Ultrasonic attenuation spectra in the frequency range between 180 kHz and 500 MHz, dynamic light scattering and shear viscosity measurements of a variety of liquids exhibiting a demixing point have been measured are discussed with respect to their critical properties. Evaluating the experimental data for liquid mixtures of critical composition particular attention is given to the applicability of Bhattacharjee-Ferrell dynamic scaling model and to corrections for the effects from the crossover from Ising to mean-field behavior. Three types of critical liquids have been considered: binary mixtures without complex background contributions in their ultrasonic spectra (n-pentanol-nitromethane, nitroethane-cyclohexane, nitroethane-3-methylpentane, methanol-hexane, and ethanol-dodecane), binary mixtures with additional relaxations in the time domain of critical fluctuations (2,6-dimethylpyridin-water, isobutoxyethanol-water, triethylamine-water), and ternary mixtures with concentrations selected along the plait-point line (nitroethane-3-methylpentane-cyclohexane). With the latter system interest is particulary directed to the dependence of critical parameters upon the concentration of a constituent. The results clearly demonstrate that the Bhattacharjee-Ferrell theory and the crossover theory nicely represent the experimental ultrasonic attenuation spectra as well as the shear viscosity and dynamic light scattering data. This is true for both binary and ternary mixtures. It is shown that use of the Bhattacharjee-Ferrell model for the analytical representation of the critical part in the ultrasonic attenuation spectra of more complicated binary systems such as isobutoxyethanol-water and 2,6-dimethylpyridin-water allows for a favourable description of further relaxation terms.

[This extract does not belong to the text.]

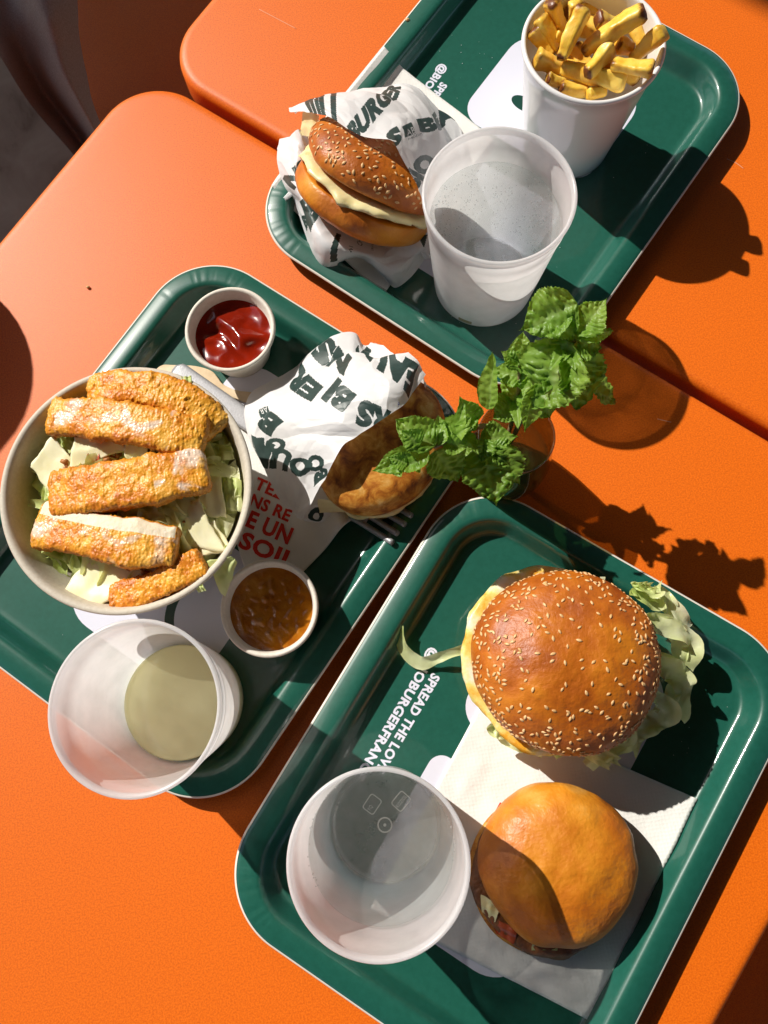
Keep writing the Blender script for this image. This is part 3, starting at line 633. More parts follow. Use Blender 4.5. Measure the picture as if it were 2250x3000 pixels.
def ruffle(path, w, seed, amp=.35, waves=5, m=60, n=14, tilt=0.3, curl=.3):
    """a shred of lettuce following a path"""
    r = np.random.default_rng(seed); P = cat_rom(path, np.linspace(0, 1, m)); T, A, B = frames(P); ph = r.uniform(0, 6, 4); V = []
    for j in range(m):
        t = j / (m - 1); ww = w * (.55 + .45 * math.sin(PI * min(1, max(0, t * .9 + .05))) + .15 * math.sin(9 * t + ph[0]))
        for i in range(n):
            s = i / (n - 1) - .5; z = amp * (math.sin(2 * PI * waves * t + ph[1] + 2.2 * s) * (abs(s) * 1.6) ** 1.4 + .4 * math.sin(2 * PI * waves * .45 * t + ph[2]) * s) + curl * s * s * 2
            V.append(P[j] + A[j] * ww * s * math.cos(tilt) + B[j] * (z + ww * s * math.sin(tilt)) + T[j] * .12 * w * math.sin(5 * s + ph[3] + 6 * t))
    V = np.array(V); V += .05 * w * np.stack([nz(V, 1.3, 3, seed + k * 7.) for k in range(3)], 1)
    F = gridf(m, n); return V, F
def leafpatch(px, seed, lift=.25, n=22, mat='lettuce'):
    """crinkled piece from a surveyed outline of four corners with heights"""
    Q, U, Vv = bilin([at(*q) for q in px], n); P = Q.reshape(-1, 3); a = nz(P, .7, 4, seed)
    b = np.array([np.sin(4 * PI * U + seed) * .5, np.cos(3 * PI * Vv + seed) * .5]).sum(0).ravel()
    e = (np.minimum(np.minimum(U, 1 - U), np.minimum(Vv, 1 - Vv)).ravel() * 6).clip(0, 1)
    c = P.mean(0); P = P + (P - c) * (nz(P, .9, 3, seed + 11)[:, None] * .18) * (1 - e[:, None])
    P[:, 2] += lift * (.7 * a + .5 * b); return P, gridf(n, n, flip=True)

# big sesame burger --------------------------------------------------------
bc = at(1222, 1430, 4.8); bb = np.array([bc[0], bc[1], .25])
big = thing('sesame_burger', bb, 'large sesame bun burger with egg and lettuce on the right tray', 'burger')
V, F, _ = dome(4.9, 1.9, 31, .1, 2.8, .3); ob('bottom_bun', (V * np.array([1, 1, 1]))+ bb, F, MT['brioche'], big)
V, F = disc(5.05, 1.2, 4, .05); ob('patty', V + bb + np.array([-.25, .25, 1.9]), F, MT['patty'], big)
V, F = disc(5.25, .35, 9, .07, 1.6); V[:, 2] += .25 * np.sin(3 * np.arctan2(V[:, 1], V[:, 0])) * (np.hypot(V[:, 0], V[:, 1]) / 5.2) ** 3; ob('fried_egg', V + bb + np.array([-.42, .38, 3.1]), F, MT['egg'], big)
V, F, k0 = dome(5.08, 3.6, 12, .28, 2.15, .24, 120, 56); V = V + bb + np.array([.0, .0, 3.45]); tb = ob('top_bun', V, F, MT['bun'], big)
cc = bb + np.array([0, 0, 3.45])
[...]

With the assumption that the contributions from chemical relaxations contribute additively to the critical contributions the ultrasonic spectra as well as the scaling function of the critical systems can be well represented in terms of the Bhattach arjee-Ferrell model. In the case of triethylamine-water it is demonstrated that the experimental scaling function agrees with the Bhattacharjee-Ferrell function only, when both Debye relaxation terms are allowed slow down near the critical point. The experimental results are complemented by density and sound velocity measurements.